Bak diakal-akali mulai dari perumusan pilkada serentak dengan alasan penghematan anggaran rakyat, hingga putusan hukum yang mengizinkan perubahan batasan usia, asal sampai umur ketika dilantik, dan banyak dari produk hukum dan kebijakan yang lahir selama ini, sangat jelas penuh dengan kecacatan dan sarat akan kepentingan. Sedikit sekali melibatkan partisipasi publik yang seharusnya menjadi pihak utama yang dilibatkan dalam proses seperti itu.
Penggelembungan koalisi tanpa memerhatikan pentingnya keberadaan oposisi dengan dalih lebih fokus membangun negara, dinilai dapat membuat kontrol rakyat terhadap kebijakan pemerintah semakin sulit dilaksanakan dewasa ini. Hal-hal seperti pasal-pasal instan yang dengan mudah dibahas dan disahkan dapat terjadi Kembali sesuai kepentingan pemegang kendali.

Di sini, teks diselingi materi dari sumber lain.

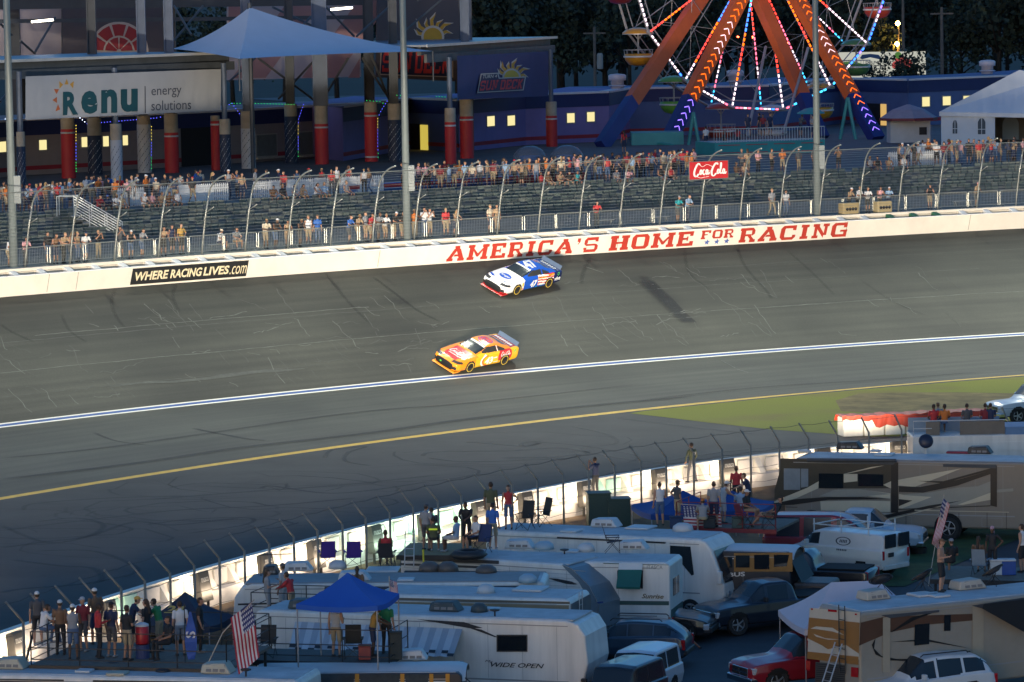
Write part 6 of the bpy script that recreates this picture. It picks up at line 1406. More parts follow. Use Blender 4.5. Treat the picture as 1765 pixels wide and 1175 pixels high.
def roof_txt(s, x0, x1, y0, y1, bold=.05, rot=False):
    """lettering on the roof read from the left side"""
    a, fs = text_fit(s, 1, 1, bold=bold, shear=.1, depth=0)
    return [[((x0+x1)/2+a[i][0]*(x1-x0), (y0+y1)/2+a[i][1]*(y1-y0), 2.0) for i in f] for f in fs]
def hood_shape(polys, x0, x1, y0, y1):
    """shape in a 0..1 box: u across the hood (left to right as seen from the front), v from nose to windscreen"""
    return [[(x0+(x1-x0)*v, y0+(y1-y0)*u, 2.0) for u, v in p] for p in polys]
# ================================================================ the two race cars
RP = dict(rough=.25, coat=.6, var=.04)
def rp(n, c): return mat(n, c, **RP)
wht = rp('race_white', (.82, .81, .78)); rblue = rp('race_blue', (.015, .09, .5)); cyan = rp('race_light_blue', (.02, .22, .55)); rred = rp('race_red', (.55, .03, .03)); rorg = rp('race_orange', (.85, .28, .015)); ryel = rp('race_yellow', (.85, .45, .02)); lime = rp('race_lime', (.1, .55, .08)); rpur = rp('race_purple', (.16, .03, .25)); dblue = rp('race_dark_blue', (.01, .02, .1))
def deco47(x, y, z, n):
    a = abs(y)
    if z < .2 and x > 1.3: return 'bumper_red'
    if x > 2.25 and z < .28: return 'bumper_red'
    if n.z > .6 and x > .8: return 'hood'
    if x > 1.78: return 'nose'
    if a > .75 and z < .95:
        if x > .98: return 'fender'
        if x > .86-.0*z: return 'side_white'
        s = z-.62-(-.9-x)*.16
        if x < -.35 and x > -1.75:
            k = int((z-.3+(-x-.3)*.08)/.085)
            if z > .36: return 'stripe_red' if k % 2 == 0 else 'side_white'
        if z < .27+.08*(x < -.2) and -1.1 < x < .5: return 'side_cyan' if n.y and int((x*5) % 2) == 0 else 'side_blue'
        return 'side_blue' if x > -1.75 else 'rear_blue'
    if x < -1.9: return 'rear_blue'
    return 'shell_blue'
P47 = dict(bumper_red=rred, hood=wht, nose=wht, fender=wht, side_white=wht, stripe_red=rred, side_cyan=cyan, side_blue=rblue, rear_blue=dblue, shell_blue=rblue, splitter_lip=rred)
oval = lambda cx, cy, rx, ry, n=24: [[(cx+rx*math.cos(2*PI*k/n), cy+ry*math.sin(2*PI*k/n)) for k in range(n)]]
def txt_hood(s, x0, x1, y0, y1, bold=.03):
    a, fs = text_fit(s, 1, 1, bold=bold, shear=.15, depth=0)
    return [[(x1-(x1-x0)*(a[i][1]+.5), y0+(y1-y0)*(a[i][0]+.5), 2.0) for i in f] for f in fs]
n47 = [('hood_emblem', hood_shape(oval(.5,.5,.5,.5), 1.25, 1.82, -.42, .42), rblue, DD, .006), ('hood_lettering', txt_hood('Kroger', 1.42, 1.66, -.34, .34), wht, DD, .011), ('hood_lettering', [[(1.9+.05*(k%2),-.6+.1*k,2),(1.94,-.6+.1*k,2),(1.94,-.53+.1*k,2),(1.9,-.53+.1*k,2)] for k in range(9)], rblue, DD, .006),
       ('hood_stripe', [[(2.05,.35,2),(2.12,.5,2),(1.95,.86,2),(1.82,.84,2)]], rblue, DD, .006), ('hood_stripe', [[(2.05,-.35,2),(2.12,-.5,2),(1.95,-.86,2),(1.82,-.84,2)]], rblue, DD, .006),
       ('roof_number', roof_txt('47', .0, -.9, .46, -.48), wht, DD, .006), ('windshield_banner', [[(.16,-.56,2),(.16,.56,2),(.05,.56,2),(.05,-.56,2)]], wht, DD, .006),
       ('deck_lettering', [[(-2.02-.13*j,.6-.2*k,2),(-2.1-.13*j,.6-.2*k,2),(-2.1-.13*j,.46-.2*k,2),(-2.02-.13*j,.46-.2*k,2)] for k in range(6) for j in (0,1)], wht, DD, .006), ('side_number', side_txt('47', .32, -.28, .32, .74), wht, DL, .008), ('side_number', side_txt('47', -.28, .32, .32, .74, -1.4), wht, DR, .008),
       ('quarter_lettering', side_txt('PLANTERS', -.32, -1.1, .74, .86, bold=.02, shear=0), ryel, DL, .01), ('side_lettering', side_txt('Kroger', -.5, -.98, .38, .5, bold=.02), wht, DL, .01), ('rear_lettering', side_txt('viva', -1.82, -2.38, .4, .66, bold=.04), wht, DL, .01), ('quarter_lettering', [[(-1.22,1.4,.8),(-1.72,1.4,.83),(-1.72,1.4,.93),(-1.22,1.4,.9)]], rorg, DL, .01),
       ('fuel_emblem', [[(-2.12+.1*math.cos(2*PI*k/14), 1.4, .82+.1*math.sin(2*PI*k/14)) for k in range(14)]], lime, DL, .01), ('fuel_emblem', [[(-2.12+.065*math.cos(2*PI*k/14), 1.4, .82+.065*math.sin(2*PI*k/14)) for k in range(14)]], dblue, DL, .014),
       ('fender_decal', [[(1.02,1.4,.5),(.9,1.4,.5),(.9,1.4,.72),(1.02,1.4,.72)]], ryel, DL, .01), ('fender_decal', [[(.99,1.4,.2),(.86,1.4,.2),(.9,1.4,.42),(1.0,1.4,.42)]], rorg, DL, .01)]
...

Praktik-praktik semacam ini tentu bukan tak melanggar hak-hak dan etika dalam berdemokrasi yang telah dibangun selama ini. Partai-partai politik yang seharusnya menjadi wadah penyambung lidah rakyat yang diakui secara konstitusi didalam sistem demokrasi, tak dapat menjalankan fungsinya dengan sepenuhnya, bak tersandera kepentingan demi kepentingan keluarga tertentu. Partai politik yang harusnya menjadi basis ideologis yang mendidik malah berubah menjadi basis penyalur hasrat dan kepentingan kelompok tertentu.

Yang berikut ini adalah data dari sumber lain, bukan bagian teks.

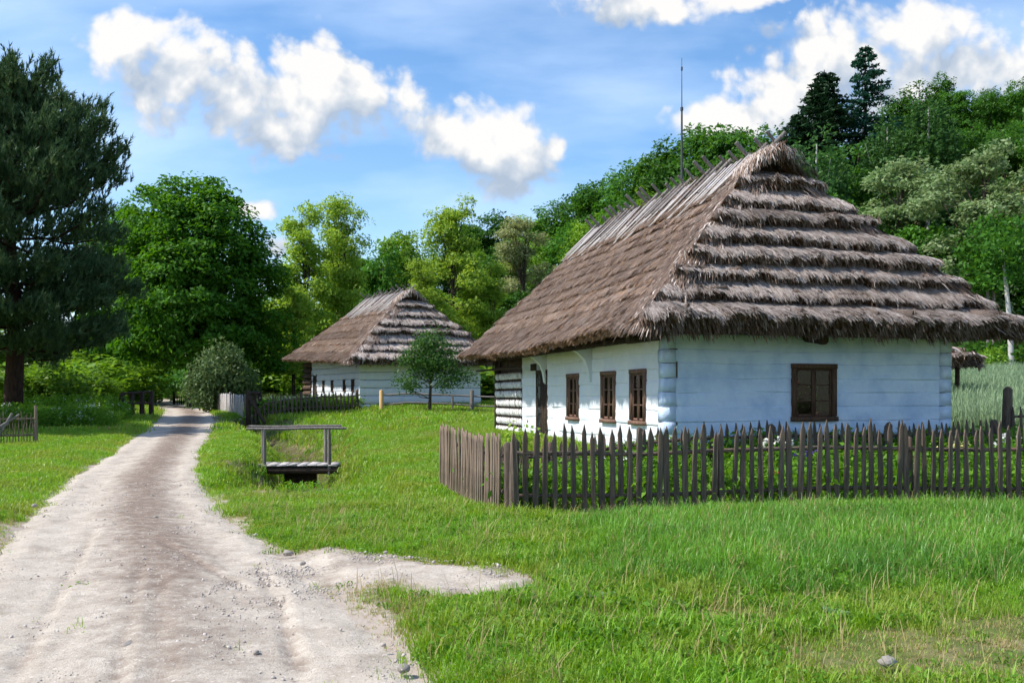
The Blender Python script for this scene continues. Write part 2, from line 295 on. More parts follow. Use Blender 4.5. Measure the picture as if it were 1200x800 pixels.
# ------------------------------------------------------------------ the lie of the land
HC = np.array([2.78, 17.0]); HN = np.array([0.9625, 0.2714]); HD = np.array([-0.2714, 0.9625])   # big cottage: near corner, gable direction, long direction
HW, HL, HZ = 6.15, 11.95, 0.42
RZ = np.array([-6, 0, 5.4, 7.1, 9.8, 11.3, 13.4, 16.9, 20.1, 24.6, 34.6, 45.6, 57.9, 71.5, 79, 95])
RR = np.array([2.6, 1.2, -.42, -1.1, -2.27, -3.08, -4.1, -5.5, -6.7, -8.1, -11.0, -14.2, -18.7, -25, -30, -46])
LZ = np.array([-6, 0, 5.4, 10.4, 13.4, 18.3, 24.6, 29.8, 37.6, 45.6, 55, 65, 79, 95])
LX = np.array([0.0, -1.6, -3.7, -5.67, -6.9, -8.7, -10.5, -12.2, -14.6, -17.3, -20.5, -25.0, -33.5, -52])
_zz = np.linspace(-6, 95, 400)
def _sm(z, x):
    v = np.interp(_zz, z, x); k = np.hanning(17); k /= k.sum(); return np.convolve(np.pad(v, 8, mode='edge'), k, 'valid')
_R = _sm(RZ, RR); _L = _sm(LZ, LX)
def road_lr(y): return np.interp(y, _zz, _L), np.interp(y, _zz, _R)
DP = np.array([(-15.6, 47), (-12.6, 43.5), (-9.7, 38.5), (-7.2, 32.5), (-5.9, 27.5), (-5.2, 23.2), (-4.55, 20), (-4.0, 17.6), (-3.7, 16.2)])   # ditch
def seg_dist(x, y, P):
    best = np.full(np.shape(x), 1e9); tt = np.zeros(np.shape(x)); n = len(P) - 1
    for i in range(n):
        a, b = P[i], P[i + 1]; d = b - a; t = np.clip(((x - a[0]) * d[0] + (y - a[1]) * d[1]) / (d @ d), 0, 1)
        q = np.hypot(x - a[0] - t * d[0], y - a[1] - t * d[1]); m = q < best
        best = np.where(m, q, best); tt = np.where(m, (i + t) / n, tt)
    return best, tt
def T(x, y):
    x = np.asarray(x, float); y = np.asarray(y, float)
    z = 0.02 * np.clip(y - 15, 0, 75) + 0.02 * np.minimum(0, (np.clip(y, 0, 15) - 15)) * 0
    a = (x - HC[0]) * HN[0] + (y - HC[1]) * HN[1]; b = (x - HC[0]) * HD[0] + (y - HC[1]) * HD[1]
    z = z + 0.42 * sstep(-2.6, -0.4, a) * sstep(-3.2, -0.3, b) * (1 - 0.35 * sstep(6, 16, b))
    z = z + 1.25 * sstep(22, 46, y) * sstep(2, 18, x + 0.1 * (y - 30))
    q = y + 0.55 * x
    z = z + 15.0 * sstep(58, 150, q) * sstep(-105, -5, x) + 9 * sstep(110, 260, y) * (1 - sstep(-105, -5, x))
    z = z + 16 * sstep(70, 130, y + 1.1 * x) * sstep(10, 60, x)
    # hump for the second cottage, road edge banks
    z = z + 0.30 * np.exp(-(((x + 6.5) / 6.5) ** 2 + ((y - 50) / 9) ** 2) ** 2)
    L_, R_ = road_lr(y)
    inr = sstep(0, 1.0, np.minimum(x - L_ + 0.5, R_ - x + 0.5))
    d, t = seg_dist(x, y, DP)
    depth = 1.35 * (1 - sstep(0.86, 1.0, t)) * (0.6 + 0.4 * sstep(0, 0.2, t))
    z = z - depth * (1 - sstep(0.10, 1.40 + 0.55 * sstep(.9, 2.2, np.abs(y - 23.2)) * (y < 42) + 0.3 * (fbm(x * .7, y * .7)), d)) * (1 - inr)
    z = z + (0.10 * fbm(x * 0.45, y * 0.45, 3) + 0.05 * fbm(x * 2.1 + 7, y * 2.1, 3)) * (1 - inr * 0.85)
    z = z + 0.05 * (1 - inr) * sstep(0, .4, np.minimum(np.abs(x - L_), np.abs(R_ - x)))
    return z - 0.06 * inr
def Tz(x, y): return float(T(np.array([x]), np.array([y]))[0])
def hab(x, y):
    return (x - HC[0]) * HN[0] + (y - HC[1]) * HN[1], (x - HC[0]) * HD[0] + (y - HC[1]) * HD[1]
SPUR = np.array([(-2.6, 9.6), (-1.7, 9.0), (-.75, 8.45), (-.35, 8.25)])
def road_mask(x, y):
    """>0 inside the bare road, metres from the edge"""
    L_, R_ = road_lr(y); m = np.minimum(x - L_, R_ - x)
    d, t = seg_dist(x, y, SPUR); w = 0.72 - 0.22 * t + 0.75 * fbm(x * 1.7 + 31, y * 1.7, 4)
    return np.maximum(m, w - d)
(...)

Jika fungsi-fungsi vital negara malah berubah menjadi pemulus kepentingan kelompok-kelompok yang sedang berkuasa, maka dimanakah letak “kemanusiaan yang adil dan beradab” yang menjadi salah satu dari sila utama berdirinya republik ini kiranya masih dapat ditaruh?
Jika Lembaga negara malah berebut fungsi demi meloloskan kepentingan pribadi dan golongan, acuh tak acuh dengan suara rakyat, maka dimanakah letak “kerakyatan yang dipimpin oleh hikmat kebijaksanaan dalam permusyawaratan perwakilan” kiranya masih dapat dirasakan di republik ini? Jika hukum dengan mudah dapat dipermainkan sesuai kepentingan pemegang kendali maka bagaimana negara ini masih bisa disebut negara demokratis?
Bila pilkada, pemilu, pilpres hanya menjadi kontestasi yang sepenuhnya dikendalikan dan dimainkan oleh pemangku kepentingan dan kalangan elit saja, maka apa yang rakyat bisa harapkan dari itu semua? Pemimpin idaman rakyat manakah yang akan lahir melalui proses bengis seperti ini, melainkan anak, mantu, atau bahkan cucu dari para pemangku kepentingan yang akan disodor untuk dipilih rakyat dengan penuh rasa lugu.
Intimidasi, penjegalan, bukan lagi menjadi hal yang tak biasa terdengar direpublik ini, bahkan dengan terang-terangan tanpa rasa malu disuarakan oleh tokoh-tokoh sentral yang kini sedang berada didalam pemerintahan. Menjegal pihak-pihak tertentu didalam proses berdemokrasi, hanya karena andanya rasa khawatir akan terganggu kepentingannya, merupakan sikap yang tidak fair dalam bernegara, penuh otoritarianisme dan kebar-baran serta tak memiliki moral dan etika.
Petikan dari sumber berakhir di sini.